Yes, agility is a feature of an organisation not just a project team. A company can of course set aside a certain amount of money e.g. for new products and use one or more agile teams to work on these. Agile means we learn what best to pursue, we can change direction quickly, re-prioritise scope based on what we learned and even stop projects when they don’t seem useful based on feedback. We won’t know exactly what product we will get at the end of the year, but we do know we will get the best we can given the ideas, people and time we invested. We avoid spending lots of money on something potentially nobody wants, reduce time to market and hence get to the return on investment much quicker.

But what about other time dependencies like marketing?
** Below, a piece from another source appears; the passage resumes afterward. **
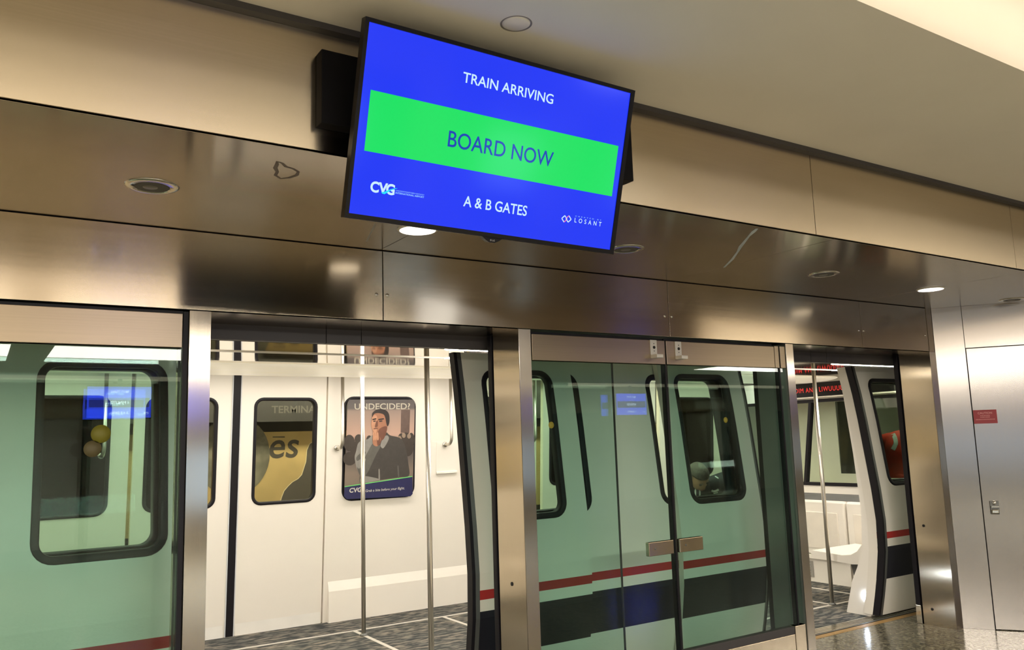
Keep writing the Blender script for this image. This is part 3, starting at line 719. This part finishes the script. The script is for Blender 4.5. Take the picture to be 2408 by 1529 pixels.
for x, y, rx, ry in ((235, 690, 75, 110), (300, 760, 60, 90), (360, 640, 55, 65), (500, 650, 40, 60), (930, 620, 45, 60), (990, 640, 70, 90), (1060, 650, 45, 95), (1010, 760, 80, 110), (240, 900, 90, 90)):
    c_.flat([(x+rx*math.cos(2*PI*k/18), y+ry*math.sin(2*PI*k/18)) for k in range(18)], pz, .001+random.random()*.0008, 0)
c_.flat([(925, 250), (1045, 250), (1035, 560), (918, 555)], pz, .001, 1)
for x, y in ((960, 590), (1030, 600), (905, 630)): c_.flat([(x+26*math.cos(2*PI*k/10), y+34*math.sin(2*PI*k/10)) for k in range(10)], pz, .0021, 2)
c_.done('crowd_print', [PM[1], PM[2], pm('print_crowd_light', lin(140, 122, 104), .4)], po)
def rnd(pts, k=4):
    out = []; n = len(pts)
    for i in range(n):
        p0, p1_, p2_, p3 = (pts[(i+j-1) % n] for j in range(4))
        for q in range(k):
            t_ = q/k
            out.append(tuple(.5*(2*b+(c-a)*t_+(2*a-5*b+4*c-d)*t_*t_+(3*b-a-3*c+d)*t_**3) for a, b, c, d in zip(p0, p1_, p2_, p3)))
    return out
mn = B()
mn.flat(rnd([(540, 590), (620, 640), (700, 600), (730, 550), (780, 590), (900, 620), (960, 690), (1000, 820), (1020, 960), (1030, 1125), (900, 1145), (640, 1185), (400, 1225), (380, 1130), (460, 830), (505, 700)]), pz, .0030, 0)
mn.flat(rnd([(545, 590), (480, 640), (400, 660), (350, 700), (325, 800), (305, 880), (320, 980), (345, 1060), (400, 1140), (440, 1120), (470, 950), (520, 800), (560, 700)]), pz, .0034, 2)
mn.flat(rnd([(340, 1010), (400, 960), (470, 830), (545, 700), (600, 730), (650, 720), (640, 760), (590, 850), (540, 960), (480, 1080), (420, 1150), (370, 1110)]), pz, .0038, 1)
mn.flat(rnd([(440, 1130), (640, 1180), (400, 1222), (385, 1160)]), pz, .0036, 2)
mn.flat(rnd([(690, 620), (740, 590), (760, 640), (690, 760), (650, 720)]), pz, .0036, 2)
mn.flat(rnd([(875, 1010), (890, 1000), (900, 1140), (885, 1150)]), pz, .0036, 1)
mn.flat(rnd([(330, 880), (420, 800), (450, 830), (350, 930)]), pz, .0037, 1)
mn.flat(rnd([(345, 990), (440, 900), (450, 930), (370, 1030)]), pz, .0041, 2)
mn.flat(rnd([(625, 1050), (638, 1050), (642, 1185), (626, 1185)]), pz, .0036, 2)
mn.done('jumper_print', [PM[3], PM[4], PM[5]], po)
hd = B()
hd.flat(rnd([(545, 300), (530, 400), (525, 460), (545, 520), (560, 570), (600, 600), (690, 585), (730, 530), (740, 470), (765, 430), (768, 340), (740, 290), (640, 262), (580, 270)]), pz, .0046, 0)
hd.flat(rnd([(545, 330), (530, 420), (528, 470), (548, 520), (575, 560), (600, 540), (605, 420), (600, 330)]), pz, .0050, 3)
hd.flat(rnd([(640, 500), (735, 470), (725, 560), (690, 640), (640, 660), (600, 610)]), pz, .0048, 1)
hd.flat(rnd([(548, 590), (580, 570), (610, 600), (640, 610), (655, 660), (640, 710), (600, 735), (560, 720), (545, 680)]), pz, .0054, 0)
for x in (560, 585, 612): hd.flat(rnd([(x-9, 560), (x+9, 556), (x+14, 640), (x-6, 650)]), pz, .0058, 3)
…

I need to plan that !

Marketing is a good example for a time dependency, we may want to tell our target group what amazing things we are going to give them, create anticipation and maybe even a hype to increase our future market coverage. There are prominent lean proponents that have combined a lean approach with early marketing, e.g. Monzo, who marketed early on with a strong, simple vision and gave away only limited access to an MVP and has later provided a continuous stream of small improvements leading to their vision. People love the participation, endure failures with a smile knowing they are part of an exclusive club of beta users for something that could very well be the future of banking. We should not be shy about marketing early versions if we do it in the right way. We can get enormous buy-in from our market, beta testers who want to influence a product for the best and geeks that love being on the bleeding edge of whatever.

Conclusion

Planning in itself is not evil but we need to make sure we plan on the right time horizons and at the right level of detail. We should not use team estimates to recreate a whip as it undermines the inherent level of responsibility and commitment present in good agile teams. Finance as well as other functions will be involved in being agile - agility is an organisational attribute, not something limited only to project teams.